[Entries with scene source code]
»»

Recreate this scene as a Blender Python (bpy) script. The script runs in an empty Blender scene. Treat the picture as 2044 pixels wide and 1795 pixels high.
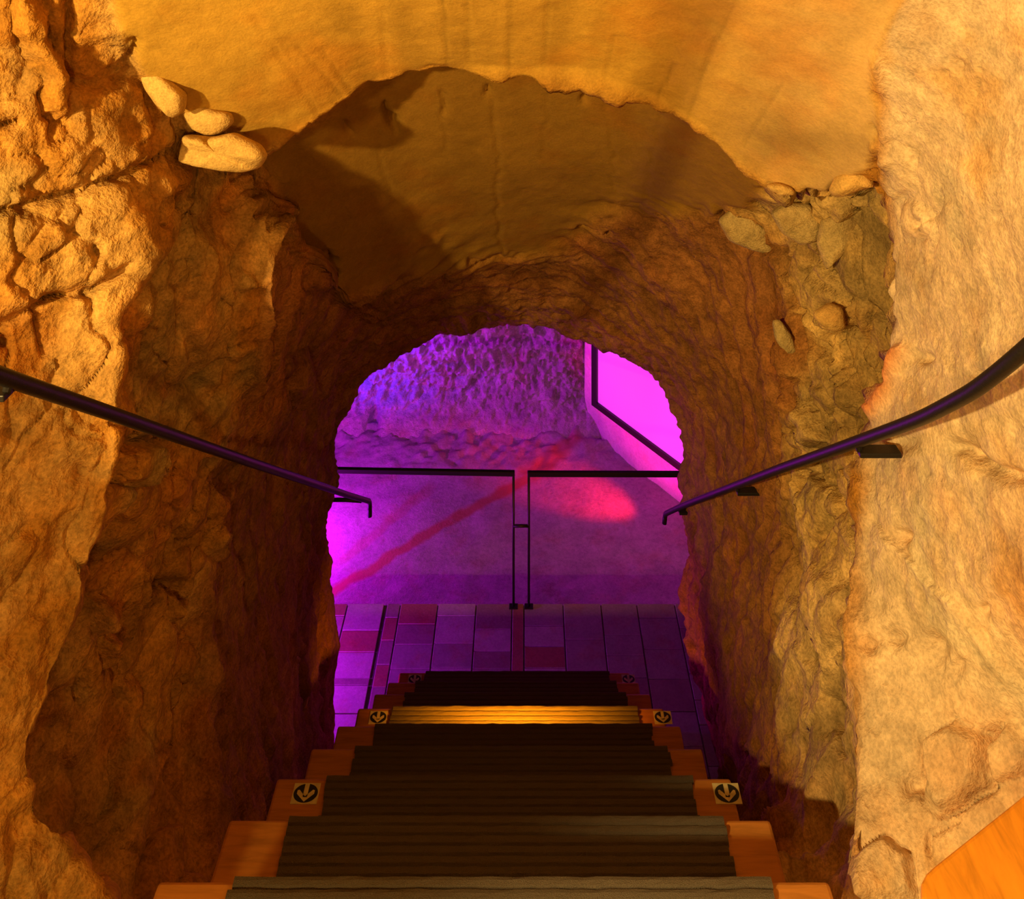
import bpy, bmesh, math, random
import numpy as np
from mathutils import Vector, Matrix

random.seed(7)
rng = np.random.default_rng(11)
C = bpy.context.scene.collection
F = 1700.0           # focal length in pixels (frame 2044 x 1795)
VX, HY = 1048.0, -250.0   # vanishing point of the stair axis, horizon row
CZ = 3.665           # eye height above the lower landing

def W(px, py, Y):
    """a point Y metres along the stair axis"""
    return np.array([(px-VX)/F*Y, Y, CZ-(py-HY)/F*Y])

# ------------------------------------------------------------------ noise
def _hash(ix, iy, iz, s):
    h = (ix*374761393 + iy*668265263 + iz*2147483647 + s*974634533) & 0xffffffff
    h = ((h ^ (h >> 13))*1274126177) & 0xffffffff
    h = ((h ^ (h >> 16))*2246822519) & 0xffffffff
    return (h & 0xffffff)/float(0xffffff)*2-1

def noise(P, s=0):
    P = np.asarray(P, float)
    i = np.floor(P).astype(np.int64); f = P-i
    u = f*f*f*(f*(f*6-15)+10)
    r = 0
    for dx in (0, 1):
        for dy in (0, 1):
            for dz in (0, 1):
                w = (u[:, 0] if dx else 1-u[:, 0])*(u[:, 1] if dy else 1-u[:, 1])*(u[:, 2] if dz else 1-u[:, 2])
                r = r + w*_hash(i[:, 0]+dx, i[:, 1]+dy, i[:, 2]+dz, s)
    return r

def fbm(P, o=4, s=0, g=.5):
    r = 0; a = 1
    P = np.asarray(P, float)
    for k in range(o):
        r = r + a*noise(P*(2.03**k)+k*17.3, s+k); a *= g
    return r

def voronoi(P, s=0):
    """distance to nearest and second nearest cell point, and a cell id in -1..1"""
    P = np.asarray(P, float)
    i = np.floor(P).astype(np.int64)
    d1 = np.full(len(P), 9.); d2 = np.full(len(P), 9.); cid = np.zeros(len(P))
    for dx in (-1, 0, 1):
        for dy in (-1, 0, 1):
            for dz in (-1, 0, 1):
                c = i+np.array([dx, dy, dz])
                o = np.stack([_hash(c[:, 0], c[:, 1], c[:, 2], s+k)*.5+.5 for k in range(3)], 1)
                d = np.linalg.norm(c+o-P, axis=1)
                n = d < d1
                d2 = np.where(n, d1, np.minimum(d2, d)); cid = np.where(n, _hash(c[:, 0], c[:, 1], c[:, 2], s+9), cid)
                d1 = np.where(n, d, d1)
    return d1, d2, cid

def sstep(a, b, x):
    t = np.clip((x-a)/(b-a), 0, 1)
    return t*t*(3-2*t)

# ------------------------------------------------------------------ object helpers
def tag(o, label=None, cat=None, group=None, kind=None):
    if label: o['label'] = label
    if cat: o['category'] = cat
    if group: o['group'] = group
    if kind: o['kind'] = kind
    return o

def empty(name, loc, label=None, cat=None, group=None):
    o = bpy.data.objects.new(name, None); C.objects.link(o)
    o.location = loc; o.empty_display_size = .1
    return tag(o, label, cat, group)

def link(name, me, mats=(), parent=None, smooth=False):
    o = bpy.data.objects.new(name, me); C.objects.link(o)
    for m in mats: me.materials.append(m)
    if smooth:
        me.polygons.foreach_set('use_smooth', [True]*len(me.polygons))
    if parent is not None:
        o.parent = parent
        o.matrix_parent_inverse = Matrix.Translation(parent.location).inverted()
    return o

def from_bm(name, bm, mats=(), parent=None, smooth=False):
    me = bpy.data.meshes.new(name); bm.to_mesh(me); bm.free()
    return link(name, me, mats, parent, smooth)

def bm_box(bm, lo, hi, bevel=0, mi=0):
    r = bmesh.ops.create_cube(bm, size=1)
    vs = r['verts']
    for v in vs:
        v.co = Vector([lo[k]+(v.co[k]+.5)*(hi[k]-lo[k]) for k in range(3)])
    fs = set(f for v in vs for f in v.link_faces)
    for f in fs: f.material_index = mi
    if bevel:
        es = list(set(e for v in vs for e in v.link_edges))
        bmesh.ops.bevel(bm, geom=es, offset=bevel, segments=2, affect='EDGES', profile=.5, clamp_overlap=True)

def bm_tube(bm, pts, rad, seg=14, caps=True, flat=None):
    pts = [Vector(p) for p in pts]
    rings = []
    up = Vector((0, 0, 1))
    for i, p in enumerate(pts):
        t = (pts[min(i+1, len(pts)-1)]-pts[max(i-1, 0)]).normalized()
        a = t.cross(up)
        if a.length < .05: a = t.cross(Vector((0, 1, 0)))
        a.normalize(); b = a.cross(t).normalized()
        r = rad[i] if hasattr(rad, '__len__') else rad
        fy = flat or 1
        rings.append([bm.verts.new(p+a*math.cos(2*math.pi*k/seg)*r+b*math.sin(2*math.pi*k/seg)*r*fy) for k in range(seg)])
    for q in range(len(rings)-1):
        for k in range(seg):
            bm.faces.new((rings[q][k], rings[q][(k+1) % seg], rings[q+1][(k+1) % seg], rings[q+1][k]))
    if caps:
        bm.faces.new(rings[0][::-1]); bm.faces.new(rings[-1])
    bmesh.ops.recalc_face_normals(bm, faces=bm.faces)

def rounded(pts, r=.03, n=6):
    """polyline with its inner corners rounded"""
    pts = [Vector(p) for p in pts]
    out = [pts[0]]
    for i in range(1, len(pts)-1):
        a = (pts[i-1]-pts[i]); b = (pts[i+1]-pts[i])
        rr = min(r, a.length*.45, b.length*.45)
        p0 = pts[i]+a.normalized()*rr; p2 = pts[i]+b.normalized()*rr
        for k in range(n+1):
            t = k/n
            out.append(p0*(1-t)**2+pts[i]*2*t*(1-t)+p2*t*t)
    out.append(pts[-1])
    return out

def grid_mesh(name, V, mats, tone=None, uv=None, smooth=True):
    """V: rows x cols x 3"""
    R, N, _ = V.shape
    idx = np.arange(R*N).reshape(R, N)
    q = np.stack([idx[:-1, :-1], idx[:-1, 1:], idx[1:, 1:], idx[1:, :-1]], -1).reshape(-1, 4)
    me = bpy.data.meshes.new(name)
    me.vertices.add(R*N); me.vertices.foreach_set('co', V.reshape(-1).astype(np.float32))
    me.loops.add(q.size); me.loops.foreach_set('vertex_index', q.reshape(-1).astype(np.int32))
    me.polygons.add(len(q)); me.polygons.foreach_set('loop_start', np.arange(0, q.size, 4, dtype=np.int32))
    me.update(calc_edges=True); me.validate()
    if tone is not None:
        a = me.color_attributes.new('tone', 'FLOAT_COLOR', 'POINT')
        a.data.foreach_set('color', tone.reshape(-1, 4).astype(np.float32).reshape(-1))
    if uv is not None:
        l = me.uv_layers.new(name='UVMap')
        l.data.foreach_set('uv', uv.reshape(-1, 2)[q.reshape(-1)].astype(np.float32).reshape(-1))
    return link(name, me, mats, None, smooth)

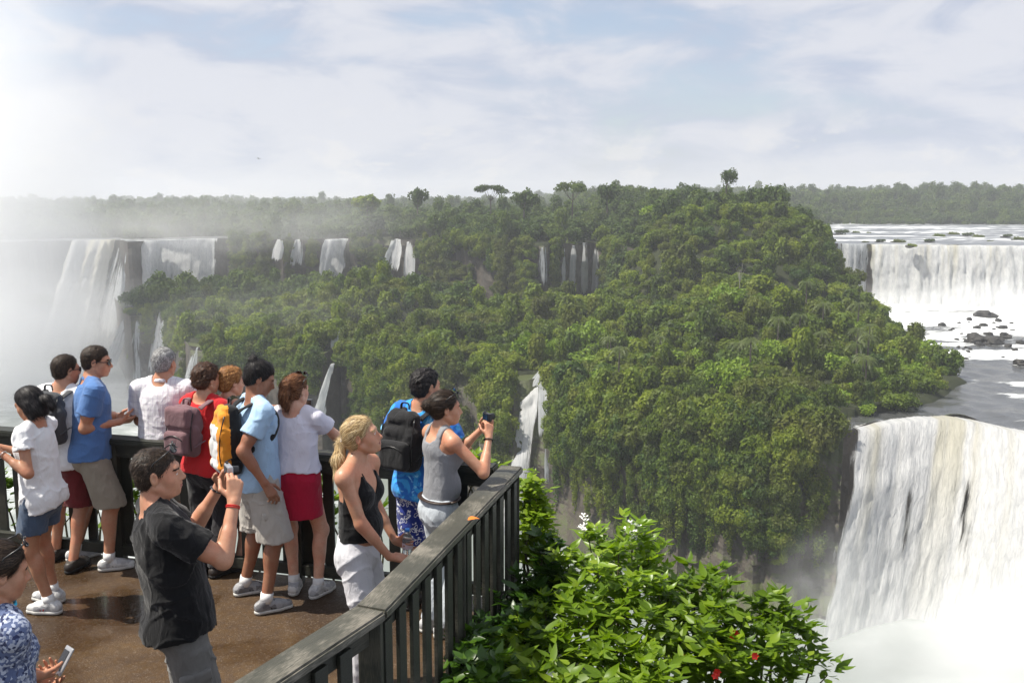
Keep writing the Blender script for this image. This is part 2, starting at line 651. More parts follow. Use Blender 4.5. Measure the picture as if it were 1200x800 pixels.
# ---- water surfaces
def water_sheet(name, mat, us, y0f, y1f, z, n, m, label, wave=0.12, foamf=None, mask=None):
    V, T = np.meshgrid(np.linspace(0, 1, n), np.linspace(0, 1, m), indexing='ij')
    U = us[0] + (us[1] - us[0]) * V
    Y = y0f(U) * (1 - T) + y1f(U) * T
    X = U * Y
    Z = z + wave * fbm(X / 5, Y / 5, 3, 3)
    if mask is not None:
        Z = Z - mask(X, Y)
    me = np_mesh(name, np.stack([X, Y, Z], -1).reshape(-1, 3), grid_faces(n, m)[:, ::-1])
    at = me.attributes.new('foam', 'FLOAT', 'POINT')
    fo = foamf(X, Y) if foamf else np.zeros_like(X)
    at.data.foreach_set('value', np.clip(fo, -1, 1).astype(np.float32).ravel())
    o = link(name, me, None, mat)
    tag(o, label, kind='structure')


water_sheet("gorge_river", M_LOWER, (px_u(-420), px_u(1560)), lambda U: 0 * U + 60, lambda U: r_low(U) + 3, Z_LOW, 200, 120,
            "pale foaming river on the floor of the gorge", 0.0, lambda X, Y: 0.25 * sstep(-60, -190, X))
def mid_foam(X, Y):
    f = 0.33 * sstep(255, 305, Y) + 0.30 * sstep(215, 240, Y) - 0.03 * sstep(222, 200, Y)
    for cx, cy, r, a in ((104, 232, 9, .5), (121, 236, 12, .5), (128, 222, 14, .55), (112, 196, 6, .55), (101, 184, 7, .6), (133, 214, 9, .5), (127, 189, 5, .6)):
        f = f + a * np.exp(-((X - cx) / r) ** 2 - ((Y - cy) / (r * 0.55)) ** 2)
    return f
water_sheet("island_river", M_MID, (px_u(960, 450), px_u(1560, 450)), lambda U: r_low(U) - 0.3, lambda U: r_up(U) - 2, Z_MID, 260, 200,
            "grey rapids between the two big waterfalls", 0.3, mid_foam, None)
water_sheet("upper_river", M_UPPER, (px_u(950, 280), px_u(1560, 280)), lambda U: r_up(U) - 0.3, lambda U: 0 * U + 730, Z_UP, 200, 160,
            "shallow braided river above the broad waterfall", 0.2, lambda X, Y: 0.02 - 0.1 * sstep(420, 370, Y))
water_sheet("misty_river", M_UPPER, (px_u(-420, 280), px_u(268, 280)), lambda U: r_up(U) - 0.3, lambda U: r_up(U) + 26, Z_UP, 120, 30,
            "river above the misty waterfalls", 0.2, lambda X, Y: -0.15 + 0 * X)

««

Include the first line of the records, the line containing "from mathutils import Vector, Matrix", and every line between them, repeated exactly. Skip the pictures.

Recreate this scene as a Blender Python (bpy) script. The script runs in an empty Blender scene. Treat the picture as 2044 pixels wide and 1795 pixels high.
import bpy, bmesh, math, random
import numpy as np
from mathutils import Vector, Matrix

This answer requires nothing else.